Taegukgi follows two South Korean brothers conscripted to fight after the North Koreans invaded the South in 1950. Actually, the younger, Jin-Seon, was drafted. His older brother, Jin-Tae, is forced to fight after he tries to take his brother off the train that is taking the draftees away.

Jin-Seon is the hope of the family. He has made good grades in school and has the chance to go to a good university. Jin-Tae shines shoes to help make it possible for Jin-Seon to concentrate on his studies.

Jin-Tae will do anything to get his brother out of the army to fulfill the family's dreams. The plan he settles on is to win a Medal of Honor to use as leverage to arrange his brother's discharge. So Jin-Tae volunteers for every dangerous mission, and acts with great heroics and valor. Jin-Seon cannot understand why his brother is so reckless. He doesn't understand that his brother is sacrificing on his behalf. Even when he learns this, he is not willing to accept it.

We often look at the valor of soldiers and assume it grows out of a patriotism and dedication to a cause. There can be many factors in that valor -- perhaps loyalty to comrades, perhaps fame and glory. Jin-Tae's heroism is complex. He certainly seems attracted to the recognition and promotion that comes from his actions, but his real focus is on saving his brother, whether his brother wants to be saved or not. There is nothing that will stop him from this cause.
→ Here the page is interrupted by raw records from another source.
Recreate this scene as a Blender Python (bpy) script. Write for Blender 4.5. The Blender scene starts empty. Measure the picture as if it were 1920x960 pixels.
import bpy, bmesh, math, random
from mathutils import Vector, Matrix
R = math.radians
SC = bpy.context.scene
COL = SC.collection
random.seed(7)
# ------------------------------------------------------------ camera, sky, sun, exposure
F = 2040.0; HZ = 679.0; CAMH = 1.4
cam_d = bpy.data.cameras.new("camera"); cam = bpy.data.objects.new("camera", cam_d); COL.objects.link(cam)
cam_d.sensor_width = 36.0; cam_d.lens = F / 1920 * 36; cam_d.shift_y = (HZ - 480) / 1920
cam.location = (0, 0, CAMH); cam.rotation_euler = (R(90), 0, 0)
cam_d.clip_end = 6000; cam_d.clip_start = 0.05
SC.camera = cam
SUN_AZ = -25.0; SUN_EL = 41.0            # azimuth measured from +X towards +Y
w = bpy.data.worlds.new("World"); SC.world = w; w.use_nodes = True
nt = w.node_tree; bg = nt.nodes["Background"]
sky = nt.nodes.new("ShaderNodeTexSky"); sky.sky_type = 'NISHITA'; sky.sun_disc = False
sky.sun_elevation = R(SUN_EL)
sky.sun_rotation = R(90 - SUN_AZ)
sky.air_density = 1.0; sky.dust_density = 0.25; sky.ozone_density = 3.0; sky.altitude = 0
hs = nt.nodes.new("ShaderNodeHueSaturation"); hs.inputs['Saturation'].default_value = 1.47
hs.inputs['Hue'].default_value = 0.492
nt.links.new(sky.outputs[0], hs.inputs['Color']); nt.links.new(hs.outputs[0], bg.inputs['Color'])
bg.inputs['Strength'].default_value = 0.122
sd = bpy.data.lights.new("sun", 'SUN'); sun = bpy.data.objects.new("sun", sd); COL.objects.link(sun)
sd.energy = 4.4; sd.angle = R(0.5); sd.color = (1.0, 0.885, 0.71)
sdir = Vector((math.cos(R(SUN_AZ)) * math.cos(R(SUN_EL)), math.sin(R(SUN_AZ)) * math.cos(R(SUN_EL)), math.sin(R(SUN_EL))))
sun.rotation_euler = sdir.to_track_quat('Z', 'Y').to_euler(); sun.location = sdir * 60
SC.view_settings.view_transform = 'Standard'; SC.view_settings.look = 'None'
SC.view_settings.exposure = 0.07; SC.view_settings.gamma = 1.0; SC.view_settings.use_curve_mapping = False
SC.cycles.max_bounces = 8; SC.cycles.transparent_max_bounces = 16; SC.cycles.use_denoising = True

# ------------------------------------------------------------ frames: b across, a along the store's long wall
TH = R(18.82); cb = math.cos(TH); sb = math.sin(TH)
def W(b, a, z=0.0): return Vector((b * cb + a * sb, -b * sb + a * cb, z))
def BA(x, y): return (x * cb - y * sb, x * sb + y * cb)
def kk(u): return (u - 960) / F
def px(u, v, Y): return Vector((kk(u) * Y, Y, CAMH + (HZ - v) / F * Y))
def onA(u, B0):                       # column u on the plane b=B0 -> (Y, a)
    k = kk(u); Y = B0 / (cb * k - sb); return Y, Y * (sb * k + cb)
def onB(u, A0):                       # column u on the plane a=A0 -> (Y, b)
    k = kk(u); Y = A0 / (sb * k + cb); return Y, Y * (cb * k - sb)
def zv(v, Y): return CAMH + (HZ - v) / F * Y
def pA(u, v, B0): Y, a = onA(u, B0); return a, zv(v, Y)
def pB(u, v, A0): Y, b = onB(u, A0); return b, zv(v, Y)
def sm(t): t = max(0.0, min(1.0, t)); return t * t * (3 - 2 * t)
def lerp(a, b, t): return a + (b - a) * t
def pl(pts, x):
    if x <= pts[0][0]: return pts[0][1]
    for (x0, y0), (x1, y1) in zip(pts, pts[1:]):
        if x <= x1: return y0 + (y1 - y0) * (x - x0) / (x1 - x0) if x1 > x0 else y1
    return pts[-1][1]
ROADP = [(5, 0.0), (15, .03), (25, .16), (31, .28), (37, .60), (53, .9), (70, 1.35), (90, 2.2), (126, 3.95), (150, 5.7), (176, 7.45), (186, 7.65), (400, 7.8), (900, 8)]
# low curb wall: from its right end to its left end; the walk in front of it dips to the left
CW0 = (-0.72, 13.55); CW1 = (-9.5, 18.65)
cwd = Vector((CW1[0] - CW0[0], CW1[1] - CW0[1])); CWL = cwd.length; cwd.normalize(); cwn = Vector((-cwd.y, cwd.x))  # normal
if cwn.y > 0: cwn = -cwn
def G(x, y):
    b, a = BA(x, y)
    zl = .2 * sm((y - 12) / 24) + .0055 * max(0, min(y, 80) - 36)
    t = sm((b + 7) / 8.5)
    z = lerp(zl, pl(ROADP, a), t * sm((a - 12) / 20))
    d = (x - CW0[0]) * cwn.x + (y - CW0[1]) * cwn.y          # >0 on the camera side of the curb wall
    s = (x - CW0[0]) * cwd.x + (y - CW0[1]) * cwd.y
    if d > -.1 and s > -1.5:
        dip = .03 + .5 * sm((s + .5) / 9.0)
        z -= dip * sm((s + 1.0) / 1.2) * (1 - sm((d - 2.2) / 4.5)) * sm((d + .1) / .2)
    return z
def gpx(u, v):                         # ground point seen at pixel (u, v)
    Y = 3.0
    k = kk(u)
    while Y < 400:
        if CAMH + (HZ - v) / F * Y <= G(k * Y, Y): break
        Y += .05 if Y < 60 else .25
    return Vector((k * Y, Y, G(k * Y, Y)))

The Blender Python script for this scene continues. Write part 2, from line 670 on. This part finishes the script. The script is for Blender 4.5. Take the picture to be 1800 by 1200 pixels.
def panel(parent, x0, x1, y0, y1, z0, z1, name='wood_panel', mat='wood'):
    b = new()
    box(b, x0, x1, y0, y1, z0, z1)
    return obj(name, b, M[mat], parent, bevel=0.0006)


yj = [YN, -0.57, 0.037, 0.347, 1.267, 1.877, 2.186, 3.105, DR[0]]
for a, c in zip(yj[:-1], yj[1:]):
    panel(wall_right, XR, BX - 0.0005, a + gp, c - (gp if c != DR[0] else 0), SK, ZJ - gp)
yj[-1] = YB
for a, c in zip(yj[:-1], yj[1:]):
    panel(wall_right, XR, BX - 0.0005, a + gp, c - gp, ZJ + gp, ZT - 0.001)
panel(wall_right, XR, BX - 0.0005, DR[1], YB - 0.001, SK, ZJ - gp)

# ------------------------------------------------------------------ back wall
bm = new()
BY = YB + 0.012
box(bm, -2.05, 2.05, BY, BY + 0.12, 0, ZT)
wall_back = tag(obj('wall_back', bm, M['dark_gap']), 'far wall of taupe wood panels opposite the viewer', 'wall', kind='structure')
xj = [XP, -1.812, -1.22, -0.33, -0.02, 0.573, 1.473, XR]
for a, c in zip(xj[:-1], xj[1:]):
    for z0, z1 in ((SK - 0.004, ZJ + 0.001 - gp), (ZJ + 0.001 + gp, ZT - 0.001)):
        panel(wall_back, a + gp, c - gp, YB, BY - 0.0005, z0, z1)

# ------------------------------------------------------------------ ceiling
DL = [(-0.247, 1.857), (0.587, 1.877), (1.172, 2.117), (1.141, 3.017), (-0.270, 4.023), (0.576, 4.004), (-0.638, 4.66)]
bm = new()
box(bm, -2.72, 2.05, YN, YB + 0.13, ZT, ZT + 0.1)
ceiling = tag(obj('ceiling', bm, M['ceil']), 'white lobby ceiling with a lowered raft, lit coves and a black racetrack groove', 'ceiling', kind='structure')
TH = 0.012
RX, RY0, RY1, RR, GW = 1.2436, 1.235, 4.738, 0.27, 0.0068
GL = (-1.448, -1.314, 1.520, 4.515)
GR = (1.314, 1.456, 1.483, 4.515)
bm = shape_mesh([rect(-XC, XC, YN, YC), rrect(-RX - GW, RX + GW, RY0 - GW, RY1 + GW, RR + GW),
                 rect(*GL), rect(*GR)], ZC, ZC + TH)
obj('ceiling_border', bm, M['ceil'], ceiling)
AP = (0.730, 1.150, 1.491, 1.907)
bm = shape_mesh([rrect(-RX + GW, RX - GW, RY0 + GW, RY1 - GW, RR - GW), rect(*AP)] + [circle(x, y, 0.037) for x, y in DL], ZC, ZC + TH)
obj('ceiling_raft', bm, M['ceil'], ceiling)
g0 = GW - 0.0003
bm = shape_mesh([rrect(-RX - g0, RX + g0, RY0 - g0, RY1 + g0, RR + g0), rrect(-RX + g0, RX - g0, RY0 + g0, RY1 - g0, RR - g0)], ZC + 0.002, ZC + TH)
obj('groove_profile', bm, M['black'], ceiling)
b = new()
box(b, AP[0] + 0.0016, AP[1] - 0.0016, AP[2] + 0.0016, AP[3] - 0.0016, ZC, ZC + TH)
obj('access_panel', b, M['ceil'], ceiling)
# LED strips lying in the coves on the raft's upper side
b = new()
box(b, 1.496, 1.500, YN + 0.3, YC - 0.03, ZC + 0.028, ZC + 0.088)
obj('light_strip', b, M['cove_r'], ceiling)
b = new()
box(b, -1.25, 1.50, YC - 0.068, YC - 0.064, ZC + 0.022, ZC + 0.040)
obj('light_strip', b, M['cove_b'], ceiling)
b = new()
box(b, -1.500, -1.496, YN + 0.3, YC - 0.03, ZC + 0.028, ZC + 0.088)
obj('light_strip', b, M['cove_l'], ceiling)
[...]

He doesn't care how many or who will be injured or killed in the process, as long as his brother can go home.

War seems like an odd setting to think about ethics. However, as we've seen in the news, right and wrong actions are often a central part of waging war. There are scenes in Taegukgi in which we see prisoners being abused. In our present setting, we are reminded of the abuses at Al Graib. It is easy to understand how the soldiers can become hardened and embittered toward the enemy. Jin-Tae and Jin-Seon argue over the costs of Jin-Tae's actions, even at the death of a comrade that died because of what Jin-Tae was doing. It is hard to focus on what is right, when there is so much evil happening all around.

The film has tried to make the battle scenes as realistic as possible. They are absolutely frenetic, as the camera cannot be still. There is constant motion and confusion in the fighting. There is also a great deal of blood. There is no sanitation of violence here. Nor is most of the killing done at long range, rather it is face to face, often with hands. It is personal.

This War is still very much alive for Koreans. There has been a truce for the last fifty years, but still the armies face each other each day across a demilitarized zone. Families continue to be divided after all these years. In some ways this film serves to memorialize the veterans of the war, and remind them of the sacrifices made.

But in other ways this is a very universal story. It is as meaningful to the current war in Iraq as it is to the history of Korea.

The English subtitle of this film is "Brotherhood of War." This can have a variety of meanings. Certainly it refers to the two brothers and their relationship. It can also refer to the comradeship that binds those who fight together. It could even refer to the shared suffering of both the soldiers and the families they leave behind.

On a much deeper level, it also refers to the brotherhood of those whose bones are unearthed from the battlefield decades later. In the end, even the enemy is the brother.